Pero los instrumentos y los sistemas de trabajo apropiados para cumplir la específica función social de la Universidad ni pueden ser imitados ni pueden ser prescriptos de antemano. Se necesita primero fijar las condiciones de la realidad, establecer los puntos de incidencia que la Universidad puede aprovechar, medir las posibilidades de actuar que les son dadas y sólo entonces plantear la metodología de esa acción.
La función social de la Universidad no se cumple en un ámbito universal e impreciso, sino que el circunscripto ámbito de influencia al que llega cada una de ellas. Es acción sobre el medio ambiente inmediato. Este medio ambiente debe ser conocido cuidadosamente.
Tampoco se cumple por intermedio de seres abstractos o genéricos, sino a través de un tipo humano especial, que es el que constituye la fuerza humana de cada Universidad; también este tipo humano debe ser estudiado y conocido con la mayor exactitud.
Cuando este conocimiento se haya alcanzado, habrá llegado la hora de obrar; con estos elementos humanos, se puede incidir sobre esa realidad de cierta manera para lograr determinados fines. Dos fundamentalmente son éstos: extender la acción social y extender la acción cultural de la Universidad. Extender la acción social y cultural no significa solamente realizar obras y difundir conocimientos. Hay algo más importante aún: hay que suscitar intereses, crear vocaciones, infundir energías, provocar entusiasmos, estimular la capacidad de tantos seres humanos como se pueda para que alcancen conciencia de sí mismos.

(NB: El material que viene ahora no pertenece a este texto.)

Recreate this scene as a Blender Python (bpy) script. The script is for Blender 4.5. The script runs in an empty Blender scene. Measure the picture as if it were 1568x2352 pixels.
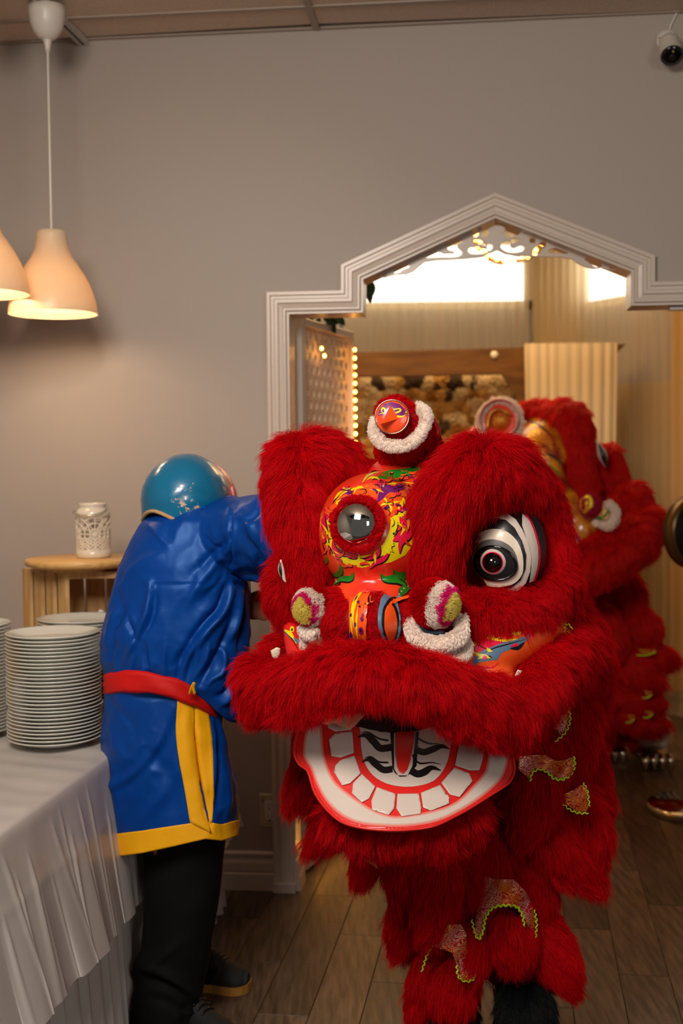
import bpy, bmesh, math, random
import numpy as np
from mathutils import Vector, Matrix, geometry
from mathutils.bvhtree import BVHTree

random.seed(7); RNG = np.random.default_rng(7)
SC = bpy.context.scene
COL = SC.collection

# ------------------------------------------------------------------ camera
F = 2800.0; CX, CY = 784.0, 1176.0
CAM_H = 1.5
PITCH = math.atan(116.0/F); ROLL = 0.011
cp, sp = math.cos(PITCH), math.sin(PITCH)
fwd = Vector((0, cp, -sp)); up0 = Vector((0, sp, cp)); rt0 = Vector((1, 0, 0))
cr, sr = math.cos(ROLL), math.sin(ROLL)
RT = rt0*cr - up0*sr; UP = up0*cr + rt0*sr
CAM = Vector((0, 0, CAM_H))
cd = bpy.data.cameras.new('camera'); cam = bpy.data.objects.new('camera', cd); COL.objects.link(cam)
cd.sensor_fit = 'VERTICAL'; cd.sensor_height = 36.0; cd.sensor_width = 24.0
cd.lens = F*36.0/2352.0
cam.matrix_world = Matrix(((RT.x, UP.x, -fwd.x, 0), (RT.y, UP.y, -fwd.y, 0), (RT.z, UP.z, -fwd.z, CAM_H), (0, 0, 0, 1)))
cd.dof.use_dof = True; cd.dof.focus_distance = 2.62; cd.dof.aperture_fstop = 3.2
cd.clip_start = 0.05
SC.camera = cam

# ------------------------------------------------------------------ world, lights, exposure
w = bpy.data.worlds.new('world'); SC.world = w; w.use_nodes = True
w.node_tree.nodes['Background'].inputs[0].default_value = (0.80, 0.72, 0.66, 1)
w.node_tree.nodes['Background'].inputs[1].default_value = 0.11

def light(name, kind, loc, energy, color, size=1.0, size_y=None, target=None, spot=None, blend=0.6):
    d = bpy.data.lights.new(name, kind); d.energy = energy; d.color = color
    if kind == 'AREA':
        d.size = size
        if size_y: d.shape = 'RECTANGLE'; d.size_y = size_y
    else: d.shadow_soft_size = size
    if kind == 'SPOT': d.spot_size = spot; d.spot_blend = blend
    o = bpy.data.objects.new(name, d); COL.objects.link(o); o.location = loc
    if target is not None:
        o.rotation_euler = (Vector(target)-Vector(loc)).to_track_quat('-Z', 'Y').to_euler()
    return o
light('key_ceiling_light', 'AREA', (-0.7, 0.7, 2.75), 74, (1.0, 0.90, 0.80), 0.9, 0.9, (0.25, 2.5, 0.9))
light('front_window_light', 'AREA', (1.9, -1.2, 2.0), 24, (1.0, 0.95, 0.90), 0.9, 1.2, (0.3, 2.8, 1.0))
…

¿Sería demasiado audaz intentar una fórmula sintética de lo que es la extensión universitaria, de lo que debe ser la acción social y la acción cultural de la Universidad, en lo más profundo? Es responder a una exigencia de nuestras sociedades heterogéneas. Es conocerlas. Es ofrecer a aquellas a quienes se dirige las palabras desconocidas para expresar sentimientos bien conocidos. Es, sobre todo, desmasificar al hombre-masa, contribuir a individualizarlo, y al mismo tiempo ayudarlo a fundirse en una sociedad articulada en la que la comunicación sea tan fluida como los cambios situacionales. Esto es, en cierto modo, lo que la Universidad debe hacer por intermedio de aquellos que, por un privilegio todavía raro, logran llegar hasta las aulas. Es lo que, movidos por un sentimiento moral, deben hacer éstos con los que no pueden llegar por el azar de las condiciones sociales.
En el seno de sociedades como las nuestras, fundadas en el privilegio, la Universidad constituye una isla de privilegiados. Pero lo son de una especie peculiar, estos privilegiados que defienden lo que se llama la reforma universitaria. Son los privilegiados que quieren rendir cuentas de sus privilegios. La reforma es como la catarsis. Y la acción social es el rito supremo de esta creencia, de esta fe, apoyada en el más generoso y noble de los ideales.